Effects of dimensions on the sensitivity of a conducting polymer microwire sensor

It is commonly considered that the sensitivity of a microsensor increases with its increasing surface-to-volume ratio. However, it is not exactly clear how the surface-to-volume ratio affects the sensitivity of a conducting polymer microsensor. The change in any of the three geometrical dimensions (i.e., length, width and thickness) of a microsensor changes the surface-to-volume ratio. In designing a microsensor of desired sensitivity, it is important to know the effect of each dimension on the sensitivity for properly defining the sizes and shapes of the microsensor. As such, in this work, we have investigated the effects of each individual dimension on the sensitivity of a conducting polymer microwire sensor. Polypyrrole (PPy) and Poly (3,4-dimethlydioxythiophene) poly(styrenesulfonate) (PEDOT–PSS) microwire sensors of different dimensions were fabricated using an intermediate-layer lithography (ILL) method.
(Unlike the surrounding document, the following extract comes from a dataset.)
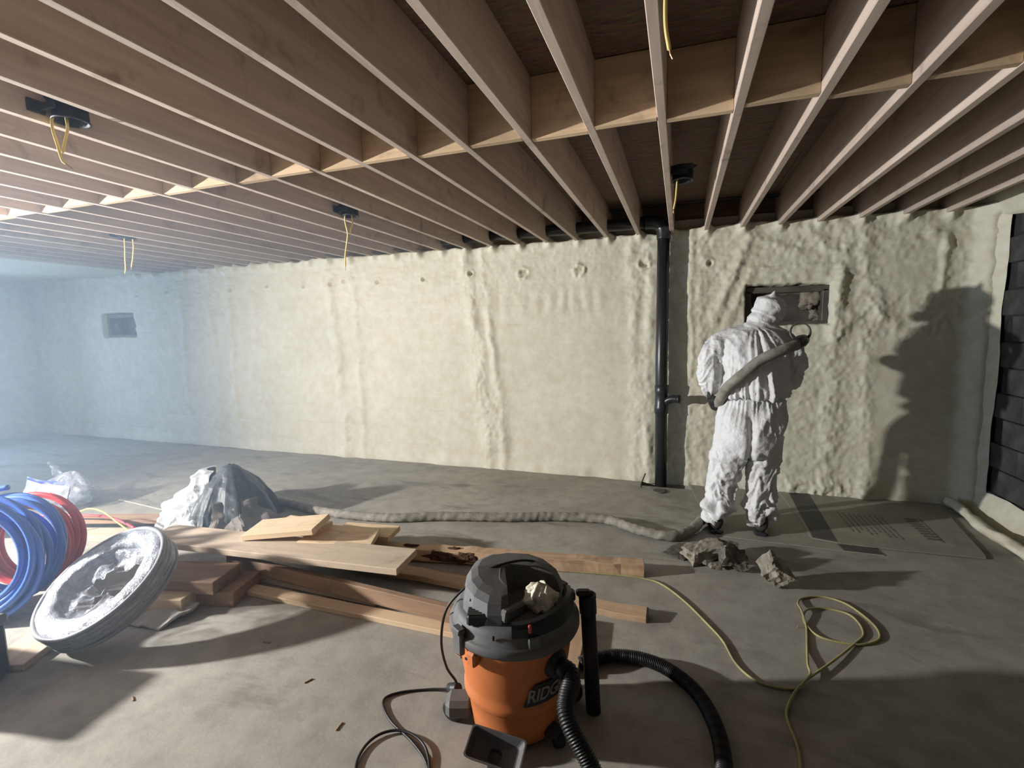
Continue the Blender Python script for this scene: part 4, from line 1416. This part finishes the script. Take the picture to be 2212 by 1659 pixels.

They were further employed to detect methanol and acetone vapors at concentrations in the range of 0.6–7.1 parts per thousand (ppt). The corresponding three relationships between the three geometrical dimensions and the sensitivities were found using a statistical program, SAS. From the point view of surface-to-volume ratio, the thickness should affect the sensitivity much more than the other two dimensions. However, the three relationships indicate that the effects of the three geometrical dimensions on the sensitivity of a microwire sensor vary with the conducting polymer materials and the targets to detect. In other words, which dimension has more effects on sensitivity is case-dependent. Results presented in this work can be potentially used to aid in the design of conducting polymer microwire sensors of high sensitivity.